В общем, как уже понял читатель, я, как говорится, крепко подсел на эту тему. Остается только понять, зачем, чего ради? И вообще кому это надо, кому он интересен, этот Железняков? Интерес к истории революции, возникший у соотечественников в конце 1980-х, в перестройку, когда люди рвали из рук друг друга «Огонек» с разоблачениями минувшего, давно пропал. Даже ее столетие не больно-то отмечалось. А как отмечать-то? Хвалить нельзя – любые революции таят в себе опасность (к примеру, отъем собственности у богатых), а мы – за стабильность. Осудить тоже нельзя – без революции не было бы Советского Союза, а по советским временам у народа ностальгия. Тогда получится, советская власть была преступной не со Сталина, а еще раньше, с самого начала. Сразу заговорят о том, что чудовищные преступления не могут быть положены в основу исторической самоидентификации России, и что не следует тянуть свою историю от тех, кто их совершил. Интерес к преступлениям советской эпохи – это ведь еще и интерес к вопросу о легитимности текущей власти. Той самой, которая в 2020 году, почти 30 лет спустя образования новой России, записала в ее Конституции поправку о правопреемстве с Советским Союзом. «Государством, которое было создано преступным путем», – как незадолго до принятия поправки сформулировал – с последней прямотой – судья Конституционного суда Константин Арановский.
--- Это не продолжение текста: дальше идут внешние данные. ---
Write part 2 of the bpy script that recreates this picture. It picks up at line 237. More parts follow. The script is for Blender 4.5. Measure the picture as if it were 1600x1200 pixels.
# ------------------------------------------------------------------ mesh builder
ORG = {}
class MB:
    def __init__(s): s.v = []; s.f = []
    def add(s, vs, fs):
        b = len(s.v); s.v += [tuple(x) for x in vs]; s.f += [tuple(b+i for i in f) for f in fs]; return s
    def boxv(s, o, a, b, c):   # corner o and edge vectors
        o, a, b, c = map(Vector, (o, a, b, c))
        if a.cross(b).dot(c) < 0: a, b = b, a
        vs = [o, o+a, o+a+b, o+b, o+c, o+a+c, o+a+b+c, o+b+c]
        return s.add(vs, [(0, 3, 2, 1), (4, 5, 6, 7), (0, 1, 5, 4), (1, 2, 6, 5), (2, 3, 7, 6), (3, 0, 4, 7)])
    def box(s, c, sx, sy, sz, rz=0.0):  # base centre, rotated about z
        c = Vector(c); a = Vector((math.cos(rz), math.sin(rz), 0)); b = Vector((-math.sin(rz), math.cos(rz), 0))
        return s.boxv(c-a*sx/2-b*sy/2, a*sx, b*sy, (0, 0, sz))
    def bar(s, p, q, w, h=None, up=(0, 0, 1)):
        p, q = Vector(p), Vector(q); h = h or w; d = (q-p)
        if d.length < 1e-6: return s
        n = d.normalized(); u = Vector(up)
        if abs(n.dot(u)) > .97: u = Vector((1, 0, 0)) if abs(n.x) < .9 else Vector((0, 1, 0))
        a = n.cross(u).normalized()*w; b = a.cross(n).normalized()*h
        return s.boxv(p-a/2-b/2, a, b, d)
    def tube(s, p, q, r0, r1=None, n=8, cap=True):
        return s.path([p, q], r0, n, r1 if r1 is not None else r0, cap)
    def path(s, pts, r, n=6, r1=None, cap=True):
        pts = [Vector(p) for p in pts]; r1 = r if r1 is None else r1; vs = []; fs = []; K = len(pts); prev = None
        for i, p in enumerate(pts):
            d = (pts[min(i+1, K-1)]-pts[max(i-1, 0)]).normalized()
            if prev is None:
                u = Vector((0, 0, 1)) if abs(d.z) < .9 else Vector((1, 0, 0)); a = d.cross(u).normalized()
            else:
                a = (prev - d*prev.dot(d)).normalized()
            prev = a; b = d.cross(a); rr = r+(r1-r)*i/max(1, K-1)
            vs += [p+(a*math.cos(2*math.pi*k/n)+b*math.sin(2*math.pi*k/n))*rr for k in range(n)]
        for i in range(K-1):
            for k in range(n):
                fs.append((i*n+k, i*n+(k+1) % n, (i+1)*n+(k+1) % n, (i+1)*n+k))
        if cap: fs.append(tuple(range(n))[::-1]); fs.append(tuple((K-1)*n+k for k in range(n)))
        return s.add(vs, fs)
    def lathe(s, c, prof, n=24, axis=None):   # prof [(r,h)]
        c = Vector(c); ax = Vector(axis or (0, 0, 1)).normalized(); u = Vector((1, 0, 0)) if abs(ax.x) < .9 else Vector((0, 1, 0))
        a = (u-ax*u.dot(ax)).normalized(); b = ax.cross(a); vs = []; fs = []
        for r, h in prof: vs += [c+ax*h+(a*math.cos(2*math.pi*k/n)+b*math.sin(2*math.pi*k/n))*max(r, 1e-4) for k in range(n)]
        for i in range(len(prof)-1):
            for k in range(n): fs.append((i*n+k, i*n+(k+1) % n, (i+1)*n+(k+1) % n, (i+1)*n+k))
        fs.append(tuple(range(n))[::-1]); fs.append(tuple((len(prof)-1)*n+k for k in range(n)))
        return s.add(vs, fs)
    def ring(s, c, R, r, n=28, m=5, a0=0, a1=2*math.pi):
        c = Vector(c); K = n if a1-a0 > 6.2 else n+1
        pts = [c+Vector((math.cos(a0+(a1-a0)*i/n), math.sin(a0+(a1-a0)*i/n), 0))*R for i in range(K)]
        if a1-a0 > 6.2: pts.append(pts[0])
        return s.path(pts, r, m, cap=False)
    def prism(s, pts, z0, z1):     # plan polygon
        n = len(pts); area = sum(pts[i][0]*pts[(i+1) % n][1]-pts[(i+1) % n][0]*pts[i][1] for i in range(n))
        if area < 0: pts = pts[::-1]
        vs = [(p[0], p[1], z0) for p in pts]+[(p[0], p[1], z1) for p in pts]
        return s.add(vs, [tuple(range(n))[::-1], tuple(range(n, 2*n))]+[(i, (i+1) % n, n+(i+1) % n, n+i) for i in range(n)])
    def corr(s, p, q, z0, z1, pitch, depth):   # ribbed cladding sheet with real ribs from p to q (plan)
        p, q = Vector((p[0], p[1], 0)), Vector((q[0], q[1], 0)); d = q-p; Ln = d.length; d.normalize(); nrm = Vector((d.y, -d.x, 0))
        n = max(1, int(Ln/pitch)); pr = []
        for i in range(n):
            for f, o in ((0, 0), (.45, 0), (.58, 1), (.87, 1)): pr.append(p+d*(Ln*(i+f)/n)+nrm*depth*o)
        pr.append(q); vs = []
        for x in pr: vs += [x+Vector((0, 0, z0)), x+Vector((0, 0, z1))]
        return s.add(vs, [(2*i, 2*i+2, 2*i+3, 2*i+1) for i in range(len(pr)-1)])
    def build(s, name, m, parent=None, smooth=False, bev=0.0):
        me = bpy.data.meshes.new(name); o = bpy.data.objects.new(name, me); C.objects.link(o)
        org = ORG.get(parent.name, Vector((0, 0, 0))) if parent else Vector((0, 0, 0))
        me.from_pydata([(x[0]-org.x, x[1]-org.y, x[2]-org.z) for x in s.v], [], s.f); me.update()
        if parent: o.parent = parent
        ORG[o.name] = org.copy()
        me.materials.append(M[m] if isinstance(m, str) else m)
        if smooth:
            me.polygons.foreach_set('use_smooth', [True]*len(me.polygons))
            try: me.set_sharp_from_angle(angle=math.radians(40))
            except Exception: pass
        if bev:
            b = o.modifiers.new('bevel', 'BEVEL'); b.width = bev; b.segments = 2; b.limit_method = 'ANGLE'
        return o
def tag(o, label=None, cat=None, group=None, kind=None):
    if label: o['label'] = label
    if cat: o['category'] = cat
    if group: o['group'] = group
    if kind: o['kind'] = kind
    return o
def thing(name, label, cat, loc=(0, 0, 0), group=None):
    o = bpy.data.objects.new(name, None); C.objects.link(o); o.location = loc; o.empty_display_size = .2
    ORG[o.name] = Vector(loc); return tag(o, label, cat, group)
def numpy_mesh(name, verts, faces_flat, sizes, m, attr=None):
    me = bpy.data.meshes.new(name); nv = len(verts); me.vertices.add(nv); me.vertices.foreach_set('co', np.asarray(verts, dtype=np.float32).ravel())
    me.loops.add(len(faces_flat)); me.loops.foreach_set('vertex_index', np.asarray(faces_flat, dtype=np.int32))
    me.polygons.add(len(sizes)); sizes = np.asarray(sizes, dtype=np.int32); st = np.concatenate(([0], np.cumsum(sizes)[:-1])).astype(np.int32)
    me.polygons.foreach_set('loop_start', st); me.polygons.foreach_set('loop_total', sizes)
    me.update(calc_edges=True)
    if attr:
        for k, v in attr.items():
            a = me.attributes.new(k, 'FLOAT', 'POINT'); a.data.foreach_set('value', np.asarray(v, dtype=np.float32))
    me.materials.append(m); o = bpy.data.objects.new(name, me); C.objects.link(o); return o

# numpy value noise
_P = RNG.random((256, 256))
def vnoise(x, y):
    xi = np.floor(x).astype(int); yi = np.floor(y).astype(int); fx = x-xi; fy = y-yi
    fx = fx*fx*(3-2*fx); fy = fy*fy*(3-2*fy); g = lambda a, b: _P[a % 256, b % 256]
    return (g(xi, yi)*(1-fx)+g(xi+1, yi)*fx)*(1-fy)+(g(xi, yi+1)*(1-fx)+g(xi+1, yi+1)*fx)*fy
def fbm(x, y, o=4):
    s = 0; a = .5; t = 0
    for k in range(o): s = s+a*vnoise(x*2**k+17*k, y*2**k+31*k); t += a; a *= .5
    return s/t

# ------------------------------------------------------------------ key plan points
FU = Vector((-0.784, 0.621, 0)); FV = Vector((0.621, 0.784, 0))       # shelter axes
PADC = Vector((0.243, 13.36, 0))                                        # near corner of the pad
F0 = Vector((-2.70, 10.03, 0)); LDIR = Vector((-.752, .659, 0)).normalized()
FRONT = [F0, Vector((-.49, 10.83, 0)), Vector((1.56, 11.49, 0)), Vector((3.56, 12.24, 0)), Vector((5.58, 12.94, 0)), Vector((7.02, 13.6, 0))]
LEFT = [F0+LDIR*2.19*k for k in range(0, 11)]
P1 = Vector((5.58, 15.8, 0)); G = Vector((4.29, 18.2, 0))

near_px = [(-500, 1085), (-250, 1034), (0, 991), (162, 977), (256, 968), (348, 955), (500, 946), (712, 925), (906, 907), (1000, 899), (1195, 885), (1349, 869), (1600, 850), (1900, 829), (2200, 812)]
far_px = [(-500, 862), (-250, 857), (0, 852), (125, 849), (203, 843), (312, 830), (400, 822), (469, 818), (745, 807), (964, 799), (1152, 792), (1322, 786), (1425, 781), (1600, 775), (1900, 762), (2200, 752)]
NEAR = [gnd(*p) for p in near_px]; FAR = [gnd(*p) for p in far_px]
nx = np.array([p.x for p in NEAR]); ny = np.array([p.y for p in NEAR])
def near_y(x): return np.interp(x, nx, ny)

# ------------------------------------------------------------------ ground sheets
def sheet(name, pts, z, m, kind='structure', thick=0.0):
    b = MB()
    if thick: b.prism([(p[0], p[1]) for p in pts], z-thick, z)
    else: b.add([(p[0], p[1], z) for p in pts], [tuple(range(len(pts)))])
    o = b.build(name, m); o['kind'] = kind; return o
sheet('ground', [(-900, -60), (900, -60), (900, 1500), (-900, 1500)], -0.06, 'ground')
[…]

Такая уж у нас в течение последних десятилетий выработалась привычка – уравнивать добро со злом, палачей с жертвами, героев с преступниками. Но кому-то ведь интересно знать, как там было на самом деле. Мне вот интересно.
Папироса
Анатолий Железняков родился в подмосковном селе Федоскино, известном своими лаковыми шкатулками из папье-маше. Во всяком случае, в моем детстве часто попадались на глаза поставленные на видном месте в серванте или еще где «тройки» да чаепития в Мытищах, неподалеку от которых творили мастера русской лаковой миниатюры. В 1895 году Железняков-отец, отставной гренадер и георгиевский кавалер (за Плевну), был служащим в расположенном неподалеку помещичьем имении.
Немногим позже, когда семья с четырьмя детьми переехала в Москву, отец служил кассиром в газете «Московские ведомости», потом смотрителем зданий в Москве (нечто вроде домоуправа). В семь лет Анатолий остался без отца. Сестра Шура в 16 лет пошла работать домашней учительницей. Как она вспоминала в 1950-е годы, Анатолий рос на редкость спокойным ребенком. Не в пример брату Николаю (на 10 лет старше), доставившему много хлопот родителям. Во время англо-бурской войны тот вздумал было убежать в Южную Африку к бурам, но его задержали на вокзале и возвратили домой.
Впрочем, Анатолий, когда подрос, тоже стал доставлять матери огорчения. Что на него повлияло, то ли соседство со старшим братом, то ли то, что когда он учился в Пресненском начальном училище, на его глазах на Пресне строились баррикады и шли жестокие декабрьские бои первой русской революции.
Спустя несколько лет его приняли в Лефортовское военно-фельдшерское училище. На казенный кошт – как сына героя Балканской кампании бесплатно кормили и одевали. Первые два года Анатолий шел первым учеником, на третий – начал нарушать дисциплину. Отказался участвовать в торжественном молебне по случаю «тезоименитства» императрицы Марии Федоровны, нагло заявив, что у него тоже день рождения, и он имеет право отдохнуть. Дело замяли, но в жандармском управлении, тем не менее, завели на него надзорное производство: «Особых примет нет. Рост – выше среднего. Волосы – темные. Глаза – голубые. Увлекается чтением. В училище часто вел со слушателями неблагопристойные разговоры о семье императорского величества».
Отчисленный из училища по ходатайству матери, якобы по причине ее слабого здоровья, смутьян поступил учеником аптекаря в аптеку при Богородско-Глуховской текстильной мануфактуре в Богородске (ныне Ногинск), куда семья к тому моменту переехала. Но и там продержался лишь три месяца, до момента встречи с основателем мануфактуры Арсением Морозовым, внуком знаменитого Саввы.
«Не пить, не курить, не воровать» – такое наставление получал каждый, принимаемый на фабрику Морозовых. Арсений Морозов, будучи старообрядцем, не выносил курения. Он-то и застукал юного Железнякова с папиросой, и это на территории фабрики, где курить было категорически запрещено. Приказал бросить папиросу, тот отказался. А вы кто такой? Хозяин! Со слов сестры Шуры, дерзкий ученик аптекаря ответил ему так: «Не вы, а рабочие – вот кто тут настоящие хозяева». Понятно, Железняков был в тот же день уволен.